A number line is a simple visual representation of numbers that helps you understand their order and magnitude. It is drawn as a straight horizontal line with numbers placed at equal intervals. The center or origin of the number line is usually marked as zero.

Numbers to the right of zero are positive, and those to the left are negative. This visualization aids in understanding operations like addition, subtraction, and, importantly, absolute values, as you can see distances directly.

An absolute value represents how far a number is from zero, regardless of direction. Hence, whether you are at -8 or 8 on the number line, the distance from zero is 8 units in both cases. Similarly, for the number 3, its absolute value is simply its distance from zero, which is 3 units.

Comparing numbers is about evaluating which number is larger, smaller, or if they are equal. Absolute values simplify this process because they convert all numbers to a positive format, focusing only on magnitude.

In the case of comparing \(|-8|\) and \(|3|\), we first calculate their absolute values which are 8 and 3, respectively. On a number line, 8 is further right than 3, indicating that it is a larger number.

When comparing absolute values, such as 8 and 3, we use symbols like <, >, or = to describe the relationship. Here, because 8 is greater than 3, we use the \(>\) symbol.

Prealgebra is a critical foundation for all higher-level math, dealing with basic arithmetic and the introduction of algebraic thinking. Concepts like absolute value and number comparison are essential.

The absolute value is a key prealgebra concept, as it prepares students to handle both positive and negative numbers seamlessly by focusing on distance from zero. This concept is fundamental to understanding more complex algebraic expressions later on.

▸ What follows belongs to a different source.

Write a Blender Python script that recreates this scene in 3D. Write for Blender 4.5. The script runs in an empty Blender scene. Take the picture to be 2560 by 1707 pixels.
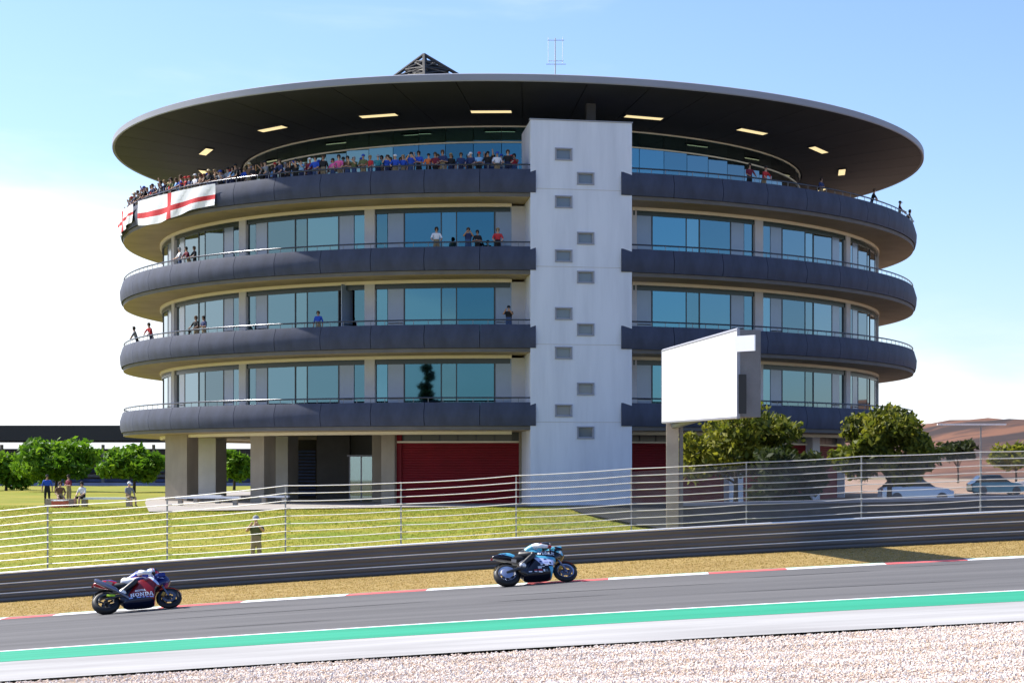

Another core aspect of prealgebra is the comparison of numbers, which fosters numeracy and aids in logical reasoning. This lays the groundwork for inequality solving in algebra and real-world problem-solving skills, where determining the larger quantity is crucial.

Prealgebra also includes understanding the number line, which ties together these concepts by providing a tangible framework to visualize numeric relationships and operations.